I'm using a new Thinkpad and I'm trying to upgrade the drive from a 250GB to a 640GB. I grabbed a WD Scorpio Blue and a ByteCC USB/SATA adapter.
First I tried booting Linux and doing a dd if=/dev/sda of=/dev/sdd bs=4M . This failed. The partition table was invalid after it was written. Normally this would work, so I figure it has to do with the number of sectors on the disk.
I then tried manually creating the partitions and doing a dd if=/dev/sda1 of=/dev/sdd1 bs=4M, etc, etc. This resulted in something which was not bootable, and reading on "sector alignment" and stuff, I figure it's not the optimal way to do things.
So I went to try to do it the Windows way. I tried the WD edition of Acronis. It failed spectacularly, telling me that the target disk was smaller than the source (which in terms of sector count is probably correct)
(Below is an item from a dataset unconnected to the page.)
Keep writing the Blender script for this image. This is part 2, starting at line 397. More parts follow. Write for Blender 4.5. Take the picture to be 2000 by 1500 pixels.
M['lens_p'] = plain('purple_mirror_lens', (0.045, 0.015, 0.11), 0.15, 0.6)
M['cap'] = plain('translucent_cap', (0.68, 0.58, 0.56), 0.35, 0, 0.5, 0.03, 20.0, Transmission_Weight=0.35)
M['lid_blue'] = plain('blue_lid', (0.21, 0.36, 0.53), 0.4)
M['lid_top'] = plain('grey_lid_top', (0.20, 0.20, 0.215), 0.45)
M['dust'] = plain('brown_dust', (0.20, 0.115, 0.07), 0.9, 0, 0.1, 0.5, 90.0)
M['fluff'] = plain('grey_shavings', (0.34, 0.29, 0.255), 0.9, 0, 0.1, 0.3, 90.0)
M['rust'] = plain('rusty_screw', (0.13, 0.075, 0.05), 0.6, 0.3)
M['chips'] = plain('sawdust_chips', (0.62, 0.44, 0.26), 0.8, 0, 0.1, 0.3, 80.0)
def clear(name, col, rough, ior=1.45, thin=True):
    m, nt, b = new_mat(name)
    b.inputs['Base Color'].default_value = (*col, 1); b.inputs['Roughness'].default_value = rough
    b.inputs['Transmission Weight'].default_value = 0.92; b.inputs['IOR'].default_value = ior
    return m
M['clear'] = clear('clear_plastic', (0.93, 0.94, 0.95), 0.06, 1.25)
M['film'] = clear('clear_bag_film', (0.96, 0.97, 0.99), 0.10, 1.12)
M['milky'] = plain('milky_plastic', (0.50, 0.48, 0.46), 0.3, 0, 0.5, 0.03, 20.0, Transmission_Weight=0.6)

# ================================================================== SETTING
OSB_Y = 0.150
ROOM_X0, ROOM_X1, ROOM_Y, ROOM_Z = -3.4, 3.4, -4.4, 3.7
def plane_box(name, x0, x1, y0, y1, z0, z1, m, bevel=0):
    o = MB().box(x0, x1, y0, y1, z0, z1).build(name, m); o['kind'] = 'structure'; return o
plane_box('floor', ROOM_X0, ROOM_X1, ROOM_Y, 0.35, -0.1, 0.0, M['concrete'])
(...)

After some searching, I then tried Casper. Casper seems to do a good job duplicating the disk, but it won't boot. So I created a Windows System Repair CD and booted...
The Windows System repair CD doesn't see the filesystems... it thinks the disks are "RAW" and need to be formatted.
Booting back on the 250 with the 640 mounted externally, chkdsk comes up clean. Everything is good. The filesystems look okay. The only thing I can think is weird is that Windows is insistent on assigning a drive letter to the partitions, which is a bit frustrating.
I'm at a loss as to how to troubleshoot this from here. It might be a simple Windows 7 boot thing at this point, so maybe somebody here has a much better idea of what I can try next. Any ideas?